Correction or crash? That is the stark question posed by the shuddering world stock markets of the last few days. Sharp falls in values have spread to the American and European heartlands of the global marketplace from Hong Kong and south-east Asia where they started and have gone deepest. Linking the two phenomena is partly artificial, given the differences in fundamental economic conditions between Asian and the main Western markets - or, indeed, between the Asian markets themselves. But globalisation is nowhere more clear-cut than in financial markets, even if they do have their own momentum often far removed from everyday economic realities.
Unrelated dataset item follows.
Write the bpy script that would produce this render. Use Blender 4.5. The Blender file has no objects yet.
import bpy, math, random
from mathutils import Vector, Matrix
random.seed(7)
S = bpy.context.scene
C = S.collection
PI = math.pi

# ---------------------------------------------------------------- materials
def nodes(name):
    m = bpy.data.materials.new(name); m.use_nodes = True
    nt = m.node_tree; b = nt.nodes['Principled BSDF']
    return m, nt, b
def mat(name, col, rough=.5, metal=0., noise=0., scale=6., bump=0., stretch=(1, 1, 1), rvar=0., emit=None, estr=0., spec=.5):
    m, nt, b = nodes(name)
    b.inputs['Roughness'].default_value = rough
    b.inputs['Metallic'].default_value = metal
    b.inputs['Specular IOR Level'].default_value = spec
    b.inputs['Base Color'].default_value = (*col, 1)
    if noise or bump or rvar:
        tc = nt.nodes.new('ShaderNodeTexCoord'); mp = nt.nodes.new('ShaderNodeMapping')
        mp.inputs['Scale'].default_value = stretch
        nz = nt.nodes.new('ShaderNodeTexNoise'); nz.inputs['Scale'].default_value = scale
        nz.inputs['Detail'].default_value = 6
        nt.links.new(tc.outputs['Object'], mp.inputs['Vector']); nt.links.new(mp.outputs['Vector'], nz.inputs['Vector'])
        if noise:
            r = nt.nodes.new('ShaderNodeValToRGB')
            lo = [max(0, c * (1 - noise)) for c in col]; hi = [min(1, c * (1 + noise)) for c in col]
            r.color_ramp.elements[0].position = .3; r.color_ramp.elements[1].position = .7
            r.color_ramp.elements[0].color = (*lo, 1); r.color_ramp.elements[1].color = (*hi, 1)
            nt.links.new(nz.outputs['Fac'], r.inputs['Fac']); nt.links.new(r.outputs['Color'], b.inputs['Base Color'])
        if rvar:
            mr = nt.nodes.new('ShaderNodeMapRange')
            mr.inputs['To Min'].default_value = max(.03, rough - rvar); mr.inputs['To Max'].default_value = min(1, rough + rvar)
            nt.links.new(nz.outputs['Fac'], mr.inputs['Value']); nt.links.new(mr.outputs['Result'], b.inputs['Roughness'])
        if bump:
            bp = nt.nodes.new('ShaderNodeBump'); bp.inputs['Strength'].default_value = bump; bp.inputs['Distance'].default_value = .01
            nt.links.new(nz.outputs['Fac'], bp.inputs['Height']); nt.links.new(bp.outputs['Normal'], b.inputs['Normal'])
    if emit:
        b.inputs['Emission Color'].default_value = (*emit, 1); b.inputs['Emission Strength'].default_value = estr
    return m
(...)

Thus it makes better sense to talk of a potential crash in south-east Asian markets (but not in Hong Kong) and a correction in the US and Europe. Looking for logic in the swings of international stock markets can often be a frustrating exercise. Certainly, the turmoil in Asian markets has the capacity to knock-on and cause upset to the international economy, particularly if it effects the portfolio holdings of major Japanese investors. But the extent of the swings in markets in the US and Europe also result from other factors and show that the turmoil in Asia has led investors to reassess the overall value of shares.
The outlook is now unclear. Having tumbled sharply early yesterday, there were clear signs of recovery later in the day, particularly in the crucial US market. However, such has been the volatility of recent days that it will be some time before the markets settle again. There is always the possibility that their own momentum will trigger movements that are irrational when considered in relation to economic fundamentals, but all too real in their impact on the private and public savings for pensions and other long-term benefits that are so much part of the substance and dynamics of contemporary stock and bond markets.
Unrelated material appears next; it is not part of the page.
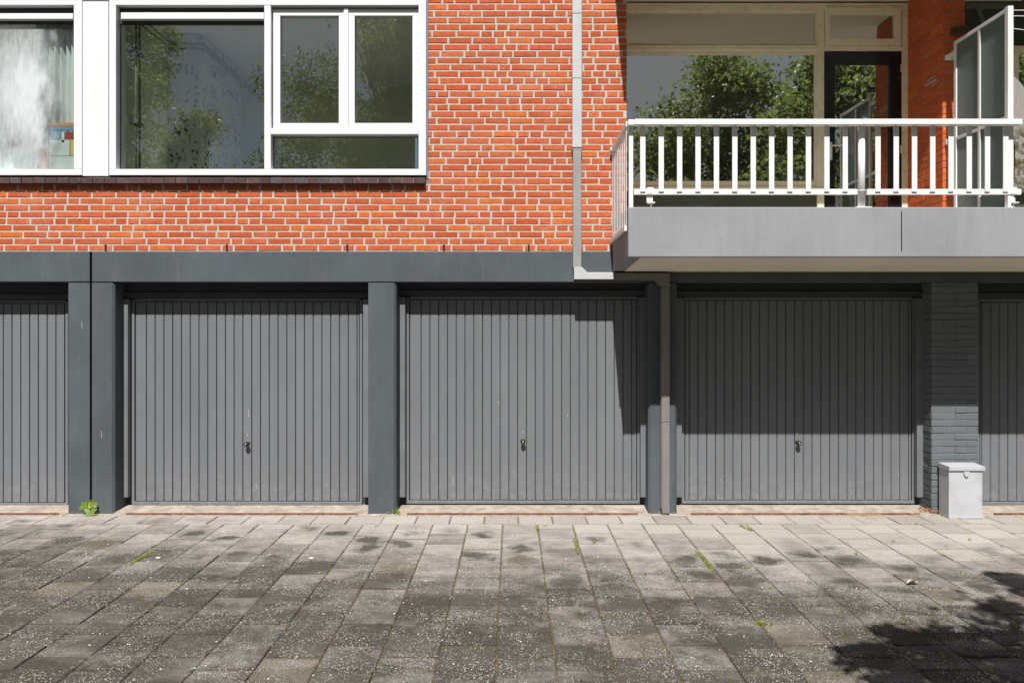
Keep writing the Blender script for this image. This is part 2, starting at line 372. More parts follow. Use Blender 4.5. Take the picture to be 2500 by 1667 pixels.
M['paver'] = paver()
def joint():
    t = NT('joint_sand'); c = t.mix(t.ramp(t.noise(25, 5), .35, .65), (.085, .055, .028), (.21, .15, .085))
    c = t.mix(t.math('MULTIPLY', t.ramp(t.noise(4, 4), .5, .62), t.ramp(t.sep(t.pos())[1], -.5, -1.2)), c, (.095, .095, .022))
    return t.done(t.bsdf(c, .95, t.bump(t.noise(120, 4), .8, .006), .1))
M['joint'] = joint()
M['apron'] = plain('sandy_grout', (.40, .34, .285), .95, .25, 14, .7, 90, .1, 0, ((.24, .17, .11), 20, .7))
M['ground'] = plain('far_ground', (.045, .05, .03), .95, .3, 1.5, .4, 10, .1)

# ------------------------------------------------------------------ ground and pavement
g = MB(); g.add([(-400, -400, -.06), (400, -400, -.06), (400, 400, -.06), (-400, 400, -.06)], [(0, 1, 2, 3)])
tag(g.build('ground', M['ground']), 'flat ground all around the building', None, None, 'structure')
pv = MB().box(-9, 9, -8.6, .42, -.05, -.009).build('pavement', M['joint'])
tag(pv, 'grey square slab pavement in front of the garages', None, None, 'structure')
TS = .2925
def tile_mesh(i):
    rr = random.Random(100+i); h = TS/2; b = .005; z0, z1 = -.03, 0.0
    j = lambda: rr.uniform(-.0022, .0022)
    lo = [(sx*h, sy*h, z0) for sx, sy in ((-1,-1),(1,-1),(1,1),(-1,1))]
    mid = [(sx*h+j(), sy*h+j(), z1-b) for sx, sy in ((-1,-1),(1,-1),(1,1),(-1,1))]
    top = [(sx*(h-b)+j(), sy*(h-b)+j(), z1+rr.uniform(-.0008, .0008)) for sx, sy in ((-1,-1),(1,-1),(1,1),(-1,1))]
    fs = [(0,1,5,4),(1,2,6,5),(2,3,7,6),(3,0,4,7),(4,5,9,8),(5,6,10,9),(6,7,11,10),(7,4,8,11),(8,9,10,11)]
    return MB().add(lo+mid+top, fs)
tmb = [tile_mesh(i) for i in range(8)]
tme = [m.mesh('paving_slab', M['paver']) for m in tmb]
tiles = []                                       # (x, y, length factor)
for k in range(-30, 31): tiles.append((-.244 + .3*k + .15, -.235, 1.0))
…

The link between the markets and the real level of economic activity is not a clear one. Falling share prices have an impact on the overall level of wealth. And thus dropping markets can affect the level of economic activity. But it must be remembered that the value of share markets remains well above what it was at the start of the year. So the main impact in the short term will be on confidence and investment in the major international economies. This in turn could mean lower growth rates. In that case, interest rates are more likely to stay low in the US and European centres. International authorities appear relatively powerless in the wake of such events. There is little they can do to limit the swings in market values. They will, however, have to be cautious in their statements over coming days. There could be a more active role for international authorities in relation to Asian markets - particularly where currencies are under attack, as in Hong Kong.